This morning, we enjoyed Disney’s 1972 film Napoleon and Samantha, which I’d never seen before. It’s a surprisingly heavy film for something that the company, these days, promotes as a nice, light, and breezy part of their back catalog. It stars Johnny Whitaker, one of the biggest child actors of the day, along with a rising star named Jodie Foster. Wonder what happened to her?
In the movie, Johnny plays Napoleon, a ten year-old kid who lives with his ailing grandpa in a small town. They take ownership of an old lion from a retiring clown (Vito Scotti!), which is a bit contrived, but you have to make allowances to get the plot going. Grandpa dies, and Napoleon asks an unemployed “hippie” named Danny to help bury him on a hill. Danny is played by an amazingly young Michael Douglas. If you thought he looked like a baby in The Streets of San Francisco, you ain’t seen nothing yet.
Facing the orphanage, Napoleon and his friend Samantha leash up the old lion and undertake one of those “incredible journeys” that were common in the era, hiking up and down a few mountains looking for Danny’s cabin. They’re naive enough to think they won’t be missed, and that they won’t get into trouble. There’s a tumble off a high mountain peak, a cougar, and a bear to contend with on the way.
About which: I was conflicted about some of the events of the movie, but that wrestling match between the lion and the bear was downright impressive. Would any filmmaker today try anything like that? Even understanding that was a pretty old lion and a big crew of wranglers must have been right behind the camera, wild animals can be really dangerous. Just ask Foster: she was mauled, and permanently scarred across her back, by one of the old lion’s younger stand-ins!
But we were expecting a lighthearted adventure, and while the middle of the movie provides that, the first and last third of the film were each quite heavy. Will Geer’s grandpa character is marked for death right from the beginning, and it’s a huge weight on the tone. Last month, we watched an episode of Isis that dealt with death and I mentioned how, in tune with the times, the explanations were built around a discussion of seasons, calling it “Ecclesiastes by way of the Byrds.” Well, before he goes, Grandpa specifically talks about seasons, and at his small funeral on the hillside, Danny recites Ecclesiastes. It was the seventies, man.
But the climax is what really surprised me. Danny leaves the kids in the care of a friend at his cabin and hikes back to town to explain to everybody where the children are. Samantha’s family housekeeper fingers him as the weird hippie with whom the missing Napoleon had been seen, and he’s arrested by policemen who do not want to listen to him. Awaiting the police chief, Danny spots a wanted flier in the station. His friend is a dangerous criminal on the loose, who’s escaped from a mental institution.
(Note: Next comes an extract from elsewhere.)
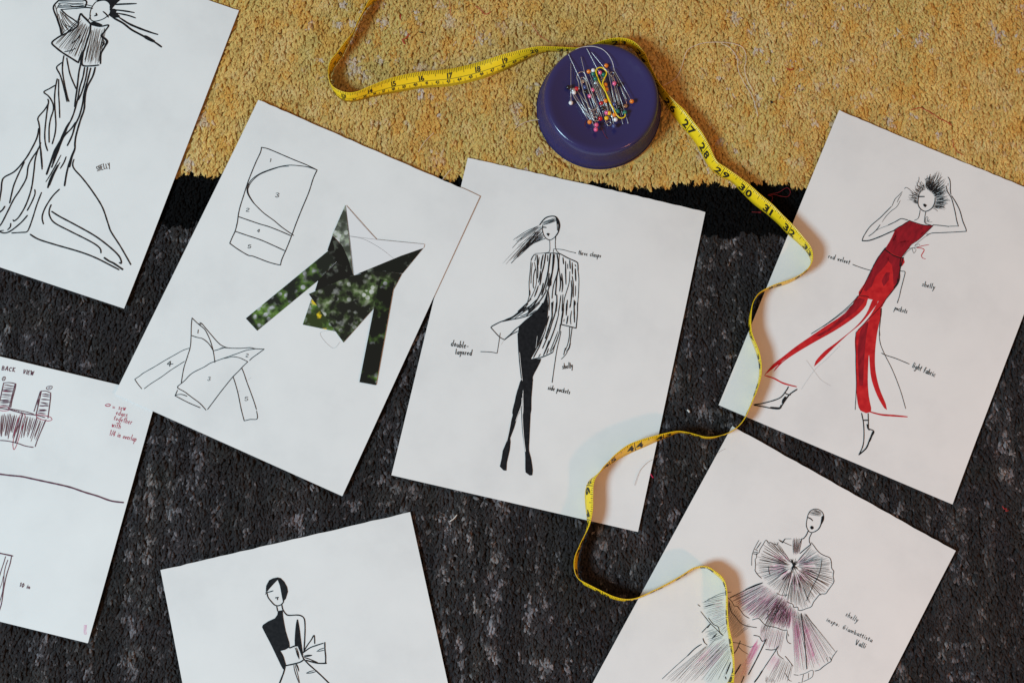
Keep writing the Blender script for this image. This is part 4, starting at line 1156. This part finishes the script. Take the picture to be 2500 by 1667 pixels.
for k, S in SHEETS.items():
    px, py, t = POSES[k]; w, h = DIMS[k]; hz = make_h(k)
    root = empty('drawing_sheet', (px, py, S['z']), math.radians(t)); tag(root, S['label'], 'drawing', 'drawing sheets spread on the rug'); sheet_objs[k] = root
    nx, ny = int(w / 6), int(h / 6); rr = random.Random(k)
    V = []; F = []
    for j in range(ny + 1):
        for i in range(nx + 1):
            u = -w / 2 + w * i / nx; v = -h / 2 + h * j / ny
            if j == ny and k in ('P2', 'P3', 'P4', 'P5', 'P6', 'P1'): v += rr.uniform(-.35, .25)     # torn pad edge
            V.append((u, v, hz(u, v)))
    for j in range(ny):
        for i in range(nx):
            a = j * (nx + 1) + i; F.append((a, a + 1, a + nx + 2, a + nx + 1))
    po = link('paper', mesh('paper', V, F, True), PAPER, root)
    sm = po.modifiers.new('thickness', 'SOLIDIFY'); sm.thickness = 0.00022; sm.offset = -1
    es = po.modifiers.new('crisp_rim', 'EDGE_SPLIT'); es.split_angle = math.radians(40)
    inks = {}; words = {}
    def ink(c, store=None):
        store = inks if store is None else store
        return store.setdefault(c, Ink())
    for ln in INK[k].split('\n'):
        if ln[0] == 'H':
            a, b, d = ln.split('|'); f = a.split(); c, wd, n, jt = f[1], float(f[2]) / 100, int(f[3]), float(f[4]) / 100
            u0a, u0b, u1a, u1b = map(float, f[5:9]); A = catmull(P(b), 2); B = catmull(P(d), 2); z = 0.08 + LAYER[c] * .03
            for i in range(n):
                tt = min(1, max(0, (i + random.uniform(.1, .9)) / n)); p, q = frac(A, tt), frac(B, min(1, max(0, tt + random.uniform(-.5, .5) / n)))
                s0, s1 = random.uniform(u0a, u0b), random.uniform(u1a, u1b)
                dx, dy = q[0] - p[0], q[1] - p[1]; d_ = math.hypot(dx, dy) or 1; nxn, nyn = -dy / d_, dx / d_; o1 = random.uniform(-jt, jt); o2 = random.uniform(-jt, jt)
                m1 = s0 + (s1 - s0) * .35; m2 = s0 + (s1 - s0) * .7
                ink(c).stroke([(p[0] + dx * s0, p[1] + dy * s0), (p[0] + dx * m1 + nxn * o1, p[1] + dy * m1 + nyn * o1), (p[0] + dx * m2 + nxn * o2, p[1] + dy * m2 + nyn * o2), (p[0] + dx * s1, p[1] + dy * s1)],
                              wd * random.uniform(.55, 1.2), True, hz, z, step=2.0)
        elif ln[0] == 'T':
            f = ln.split(); c, wd, txt, xh = f[1], float(f[2]) / 100, f[3], float(f[4]) / 100; a, b = P(' '.join(f[5:7]))
            for s in text_strokes(txt, a, b, xh): ink(c, words).stroke(s, wd * .86, False, hz, 0.08 + LAYER[c] * .03 + .02, step=.5)
        else:
            c, fl = ln[0], ln[1]; _, wd, rest = ln.split(' ', 2); wd = float(wd) / 100; z = 0.08 + LAYER[c] * .03
            if fl == 'F': ink(c).fill(P(rest), hz, z)
            else: ink(c).stroke(P(rest), wd * (1.22 if c == 'k' else 1.15), fl == '~', hz, z)
    for c, q in inks.items(): tag(q.build(INKN[c], INKM[c], root), kind='stuff')
    for c, q in words.items(): tag(q.build('handwriting', INKM[c], root), kind='stuff')
    if k == 'P2':
        for c, s in COLLAGE.items():
            zz = 0.22 + COLL_Z[c] * .10
            o = link(COLL_N[c][0], mesh(COLL_N[c][0], *poly_plate(P(s), .09, hz, zz)), COLM[c], root); tag(o, COLL_N[c][1])
            o.data.materials.append(PAPER)
            for f in o.data.polygons:
                if len(f.vertices) == 4: f.material_index = 1
        q = Ink()
        for s in COLLAGE_LINES: q.stroke(P(s), .32, True, hz, .22 + 5 * .10 + .12)
        tag(q.build('fold_line', plain('fold_grey', (.20, .18, .18), .7), root), kind='stuff')

# ------------------------------------------------------------------ tape measure
def build_tape():
    rows = [[float(q) for q in a.split(',')] for a in TAPE.split()]
    pts = [tuple(q / 10 for q in r[:6]) + (r[6] / 100,) for r in rows]
    den = catmull(pts, 2.2)
    A = np.array(den); Gd, Tp, U = A[:, :3], A[:, 3:6], A[:, 6]
    for _ in range(2):
        for X in (Gd, Tp): X[1:-1] = .25 * X[:-2] + .5 * X[1:-1] + .25 * X[2:]
    U = np.maximum.accumulate(U + np.arange(len(U)) * 1e-6)
    mid = (Gd + Tp) / 2; tan = np.gradient(mid, axis=0); up = Tp - Gd
    N = np.cross(tan, up); N /= np.linalg.norm(N, axis=1)[:, None]
    root = empty('tape_measure', (0, 0, 0)); tag(root, 'yellow tape measure standing on edge in loops across rug and sheets', 'tape measure')
    V, F = [], []; n = len(A)
    for i in range(n):
        for v in (0, .33, .67, 1.0): V.append(tuple(Gd[i] + up[i] * v + N[i] * .35 * math.sin(v * math.pi)))
    for i in range(n - 1):
        for q in range(3): a = i * 4 + q; F.append((a, a + 4, a + 5, a + 1))
    m, nn, ll, b = newmat('tape_yellow')
    b.inputs['Base Color'].default_value = (0.88, 0.60, 0.012, 1); b.inputs['Roughness'].default_value = .38; b.inputs['Specular IOR Level'].default_value = .4
    fz = noise(nn, ll, coords(nn, ll), 700, 2); bp = nn.new('ShaderNodeBump'); bp.inputs['Strength'].default_value = .15; bp.inputs['Distance'].default_value = .0003
    ll.new(fz.outputs[0], bp.inputs['Height']); ll.new(bp.outputs[0], b.inputs['Normal'])
    band = link('band', mesh('band', V, F, True), m, root)
    sm = band.modifiers.new('thickness', 'SOLIDIFY'); sm.thickness = .0004; sm.offset = 0
    black = plain('tape_print', (.014, .012, .007), .5)
    def at(u, v, side):
        i = float(np.interp(u, U, np.arange(n))); j = int(min(i, n - 2)); f = i - j
        g = Gd[j] * (1 - f) + Gd[j + 1] * f; tt = Tp[j] * (1 - f) + Tp[j + 1] * f; nm = N[j] * (1 - f) + N[j + 1] * f
        return g + (tt - g) * v + nm * (.35 * math.sin(v * math.pi) + side * .33)
    IN = 27.0; Wd = 16.0; FLIP = 1
    def quad(VV, FF, u, v0, v1, wmm, side):
        du = wmm / IN / 2; b_ = len(VV); k = 3 if v1 - v0 > .4 else 1
        for q in range(k + 1):
            v = v0 + (v1 - v0) * q / k; VV.append(tuple(at(u - du, v, side))); VV.append(tuple(at(u + du, v, side)))
        for q in range(k): FF.append((b_ + 2 * q, b_ + 2 * q + 1, b_ + 2 * q + 3, b_ + 2 * q + 2))
    glyph = {}
    for ch in '0123456789':
        fc = bpy.data.curves.new('numeral', 'FONT'); fc.body = ch; fc.size = 1.0; fc.resolution_u = 3; fc.offset = .036
        fo = bpy.data.objects.new('numeral', fc); COLL.objects.link(fo); bpy.context.view_layer.update()
        fm = fo.to_mesh(); vv = [tuple(q.co[:2]) for q in fm.vertices]; ff = [tuple(p.vertices) for p in fm.polygons]
        fo.to_mesh_clear(); bpy.data.objects.remove(fo); bpy.data.curves.remove(fc)
        xs = [q[0] for q in vv]; hh = max(q[1] for q in vv); x0_ = min(xs)
        glyph[ch] = ([((a - x0_) / hh, b_ / hh) for a, b_ in vv], ff, (max(xs) - x0_) / hh)
    def digit(VV, FF, txt, u, v0, hmm, side, wmm, gap):
        tot = sum(glyph[c][2] * hmm for c in txt) + gap; x = -tot / 2
        for c in txt:
            gv, gf, gw = glyph[c]; b_ = len(VV)
            for a, bb in gv: VV.append(tuple(at(u + side * FLIP * (x + a * hmm) / IN, v0 + bb * hmm / Wd, side * 1.12)))
            FF += [tuple(b_ + i for i in t) for t in gf]
            x += gw * hmm + gap
    VT, FT, VN, FN = [], [], [], []
    lo, hi = float(U[0]), float(U[-1])
    for side in (-1, 1):
        for k in range(int(lo * 16) + 1, int(hi * 16)):
            u = k / 16; s = k % 16
            if u < 21: ln = .36 if s % 8 == 0 else (.28 if s % 4 == 0 else .22)
            else: ln = .43 if s == 8 else (.28 if s % 4 == 0 else (.22 if s % 2 == 0 else .16))
            if s == 0 and u >= 21: quad(VT, FT, u, .02, .99, .6, side)
            else: quad(VT, FT, u, 1 - ln, .99, .42, side)
        for k in range(int(lo * 25.4) + 1, int(min(hi, 21) * 25.4)):
            u = k / 25.4; quad(VT, FT, u, .01, .24 if k % 10 == 0 else (.30 if k % 5 == 0 else .15), .40, side)
        for k in range(int(lo * 8), int(21 * 8)):
            quad(VT, FT, (k + .5) / 8, .405, .43, IN / 8 * 1.01, side)
        for k in range(int(lo) + 1, int(hi) + 1):
            if k < 21: digit(VN, FN, str(k), k, .46, 5.0, side, .85, .5)
            else: digit(VN, FN, str(k), k, .15, 9.0, side, 1.5, 2.3)
        for k in range(int(lo * 2.54) + 1, int(21 * 2.54)): digit(VN, FN, str(k), k / 2.54, .215, 2.7, side, .55, .15)
    for nm, VV, FF in (('printed_ticks', VT, FT), ('printed_numerals', VN, FN)): tag(link(nm, mesh(nm, VV, FF), black, root), kind='stuff')
    return root
build_tape()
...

It’s typical in Disney films of the seventies to have a climactic chase, with goofball cops having safe but hilarious accidents. But bizarrely, the director chose to keep Napoleon and Samantha completely offscreen, so Danny’s escape and race back to his cabin, with cops in pursuit, is a chase in the dark, a race against time. And sure, we know perfectly well that in a ’72 Disney film the children will be perfectly safe, but the director elected to ratchet the tension and desperation off the chart, and the wacky motorcycle stunts aren’t funny when the tone is deadly serious.
Our son was a good deal squirmier than usual, in part because he was looking forward to a late morning swim, but I think he felt the weight of this movie. He enjoyed it and thought it was “pretty cool,” and I enjoyed it and was intrigued by the wildly varying tone. It’s an uneven film, but I’m glad we gave it a try.
Some neat casting notes: Whitaker and Foster were reunited the following year in United Artist’s Tom Sawyer. His next film, however, was another one for Disney called Snowball Express, which also featured Mary Wickes, an actress who had a small three-line role here. After Express, Whitaker made a TV movie for Disney called The Mystery in Dracula’s Castle with his friend Scott Kolden. In 1973, Sid and Marty Krofft scooped up Whitaker, Kolden, and Wickes to star as the humans in Sigmund and the Sea Monsters. And you just know that they must have wanted Jodie Foster for the recurring part that Pamelyn Ferdin ended up playing!
Aggravatingly, The Mystery in Dracula’s Castle does not appear to have ever been released on home video. There’s another thing I’d like to watch with my son for this blog but can’t.